Trade Minister Muhammad Lutfi said that once miners fulfilled their so-called Domestic Market Obligation (DMO), they would be allowed to resume exports. “There are many who haven’t,” Lutfi added.

Authorities have blamed the supply crunch on poor compliance of the DMO policy that requires coal miners to sell 25% of their output to local buyers, with a $70 per tonne price cap for power generators.

Energy Minister Arifin Tasrif last week said, out of 578 coal miners, 47 have exceeded DMO requirements while 32 miners have fulfilled between 75% to 100% of their DMO. In a separate briefing, Rida Mulyana, a senior official at the energy ministry, said coal stocks at local power plants were “much better” and authorities were cranking up monitoring of the fuels deliveries to generators. “We supervise the coal shipments right from the loading docks,” he said.

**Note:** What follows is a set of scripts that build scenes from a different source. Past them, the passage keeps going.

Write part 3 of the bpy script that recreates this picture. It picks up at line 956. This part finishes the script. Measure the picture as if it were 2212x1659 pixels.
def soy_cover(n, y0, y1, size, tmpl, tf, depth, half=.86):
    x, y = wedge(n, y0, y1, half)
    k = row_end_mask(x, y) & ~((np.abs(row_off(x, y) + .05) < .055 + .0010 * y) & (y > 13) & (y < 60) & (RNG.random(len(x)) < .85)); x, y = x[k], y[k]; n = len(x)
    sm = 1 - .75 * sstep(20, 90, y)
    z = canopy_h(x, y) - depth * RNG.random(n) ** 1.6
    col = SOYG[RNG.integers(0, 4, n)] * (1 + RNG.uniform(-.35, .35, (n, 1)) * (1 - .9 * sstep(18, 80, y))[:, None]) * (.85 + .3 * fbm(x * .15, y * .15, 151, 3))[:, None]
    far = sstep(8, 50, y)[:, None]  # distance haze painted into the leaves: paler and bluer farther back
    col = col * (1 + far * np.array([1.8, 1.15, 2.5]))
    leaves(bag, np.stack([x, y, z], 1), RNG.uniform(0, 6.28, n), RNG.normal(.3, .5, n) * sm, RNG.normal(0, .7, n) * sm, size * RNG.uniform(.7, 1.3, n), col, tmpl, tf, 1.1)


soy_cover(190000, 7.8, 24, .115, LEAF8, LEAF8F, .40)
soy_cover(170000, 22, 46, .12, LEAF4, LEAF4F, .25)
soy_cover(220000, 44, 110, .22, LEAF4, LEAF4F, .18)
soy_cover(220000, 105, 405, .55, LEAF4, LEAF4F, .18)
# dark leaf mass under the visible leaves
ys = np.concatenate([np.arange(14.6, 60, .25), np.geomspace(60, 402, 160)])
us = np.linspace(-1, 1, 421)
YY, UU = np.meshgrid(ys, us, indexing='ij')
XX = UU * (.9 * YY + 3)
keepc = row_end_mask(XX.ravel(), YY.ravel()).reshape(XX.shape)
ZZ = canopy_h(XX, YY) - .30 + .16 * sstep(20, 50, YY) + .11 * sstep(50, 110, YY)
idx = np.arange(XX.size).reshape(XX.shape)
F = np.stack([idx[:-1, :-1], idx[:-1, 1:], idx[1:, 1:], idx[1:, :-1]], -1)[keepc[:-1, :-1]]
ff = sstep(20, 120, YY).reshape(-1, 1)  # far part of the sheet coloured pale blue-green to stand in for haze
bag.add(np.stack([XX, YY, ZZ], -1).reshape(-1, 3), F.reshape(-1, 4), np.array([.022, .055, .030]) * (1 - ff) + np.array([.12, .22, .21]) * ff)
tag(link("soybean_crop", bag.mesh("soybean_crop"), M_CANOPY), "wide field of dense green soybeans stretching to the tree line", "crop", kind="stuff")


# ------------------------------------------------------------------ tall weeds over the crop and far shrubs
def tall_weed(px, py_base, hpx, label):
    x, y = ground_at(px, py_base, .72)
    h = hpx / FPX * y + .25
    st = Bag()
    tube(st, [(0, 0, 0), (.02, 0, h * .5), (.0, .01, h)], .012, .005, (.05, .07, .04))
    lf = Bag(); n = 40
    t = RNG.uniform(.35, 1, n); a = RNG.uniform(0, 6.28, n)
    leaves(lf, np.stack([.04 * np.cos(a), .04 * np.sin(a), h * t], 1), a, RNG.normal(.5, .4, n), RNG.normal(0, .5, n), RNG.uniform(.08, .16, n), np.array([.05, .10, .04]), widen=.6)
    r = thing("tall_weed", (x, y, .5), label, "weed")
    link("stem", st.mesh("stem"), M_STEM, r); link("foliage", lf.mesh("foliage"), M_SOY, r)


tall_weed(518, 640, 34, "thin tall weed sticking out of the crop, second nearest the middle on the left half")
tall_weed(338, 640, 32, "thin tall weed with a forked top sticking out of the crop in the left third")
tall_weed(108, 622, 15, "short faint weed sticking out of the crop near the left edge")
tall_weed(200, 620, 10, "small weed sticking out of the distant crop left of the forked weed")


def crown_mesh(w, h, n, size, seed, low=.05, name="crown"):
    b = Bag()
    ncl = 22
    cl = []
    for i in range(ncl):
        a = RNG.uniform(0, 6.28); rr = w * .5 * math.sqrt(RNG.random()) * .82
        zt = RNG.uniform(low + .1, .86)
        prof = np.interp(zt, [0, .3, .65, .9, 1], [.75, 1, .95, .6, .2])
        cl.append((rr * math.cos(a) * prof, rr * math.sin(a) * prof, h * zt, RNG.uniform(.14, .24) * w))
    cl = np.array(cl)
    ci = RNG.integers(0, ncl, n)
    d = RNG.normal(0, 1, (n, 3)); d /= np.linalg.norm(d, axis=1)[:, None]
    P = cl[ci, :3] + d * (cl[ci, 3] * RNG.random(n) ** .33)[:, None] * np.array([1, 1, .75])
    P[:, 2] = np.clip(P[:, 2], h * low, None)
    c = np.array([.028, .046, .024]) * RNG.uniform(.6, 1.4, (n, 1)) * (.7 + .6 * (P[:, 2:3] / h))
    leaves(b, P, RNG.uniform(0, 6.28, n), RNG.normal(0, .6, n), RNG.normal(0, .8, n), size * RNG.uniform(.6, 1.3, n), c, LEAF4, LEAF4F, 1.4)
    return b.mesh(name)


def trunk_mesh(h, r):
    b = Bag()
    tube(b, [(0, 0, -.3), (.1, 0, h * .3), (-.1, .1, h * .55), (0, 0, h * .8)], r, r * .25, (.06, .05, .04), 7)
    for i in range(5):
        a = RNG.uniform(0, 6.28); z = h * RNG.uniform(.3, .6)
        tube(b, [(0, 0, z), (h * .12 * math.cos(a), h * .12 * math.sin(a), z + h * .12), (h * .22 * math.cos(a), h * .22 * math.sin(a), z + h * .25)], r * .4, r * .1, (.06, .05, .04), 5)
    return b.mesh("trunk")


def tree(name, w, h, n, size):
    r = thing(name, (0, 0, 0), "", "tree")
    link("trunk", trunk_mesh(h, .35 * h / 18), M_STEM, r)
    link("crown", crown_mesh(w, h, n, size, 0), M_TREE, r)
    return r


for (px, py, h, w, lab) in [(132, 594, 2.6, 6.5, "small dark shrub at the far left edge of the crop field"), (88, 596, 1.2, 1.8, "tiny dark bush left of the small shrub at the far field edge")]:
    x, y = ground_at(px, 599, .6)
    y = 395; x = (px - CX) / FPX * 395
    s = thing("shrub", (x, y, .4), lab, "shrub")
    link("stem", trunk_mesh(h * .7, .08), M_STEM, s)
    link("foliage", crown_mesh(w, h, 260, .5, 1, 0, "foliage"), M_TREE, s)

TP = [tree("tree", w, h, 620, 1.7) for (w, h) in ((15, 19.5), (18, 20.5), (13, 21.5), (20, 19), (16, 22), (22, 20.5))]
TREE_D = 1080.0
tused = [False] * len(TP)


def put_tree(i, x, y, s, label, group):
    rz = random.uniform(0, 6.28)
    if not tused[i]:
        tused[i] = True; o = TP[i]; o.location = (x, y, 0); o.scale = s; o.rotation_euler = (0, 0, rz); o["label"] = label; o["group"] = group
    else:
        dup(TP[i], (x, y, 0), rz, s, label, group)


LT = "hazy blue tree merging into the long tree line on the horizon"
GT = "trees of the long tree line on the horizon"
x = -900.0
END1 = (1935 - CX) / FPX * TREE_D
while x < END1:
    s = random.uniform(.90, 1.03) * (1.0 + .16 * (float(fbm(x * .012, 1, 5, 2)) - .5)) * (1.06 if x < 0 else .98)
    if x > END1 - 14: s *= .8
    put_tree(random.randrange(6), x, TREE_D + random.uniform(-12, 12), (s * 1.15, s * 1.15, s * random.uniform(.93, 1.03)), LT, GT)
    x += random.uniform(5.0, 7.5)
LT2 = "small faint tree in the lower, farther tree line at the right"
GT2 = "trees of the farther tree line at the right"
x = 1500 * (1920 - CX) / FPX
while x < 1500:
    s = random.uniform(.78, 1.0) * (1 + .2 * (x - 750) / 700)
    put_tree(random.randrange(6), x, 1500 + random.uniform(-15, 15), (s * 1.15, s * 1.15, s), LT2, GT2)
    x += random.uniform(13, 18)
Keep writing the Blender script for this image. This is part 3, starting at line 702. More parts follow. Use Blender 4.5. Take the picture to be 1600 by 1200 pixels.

“Hopefully, in coming weeks, the power outage risks due to lack of coal supply can be minimised or even avoided altogether.”

The energy ministry is targeting that by the end of January, coal inventories at local power plants will be enough for more than 20 days of operation. Meanwhile, an Indonesian parliamentary committee overseeing energy and mining was scheduled to hold a closed-door hearing with energy officials and state utility firm executives on Tuesday to discuss DMO implementation.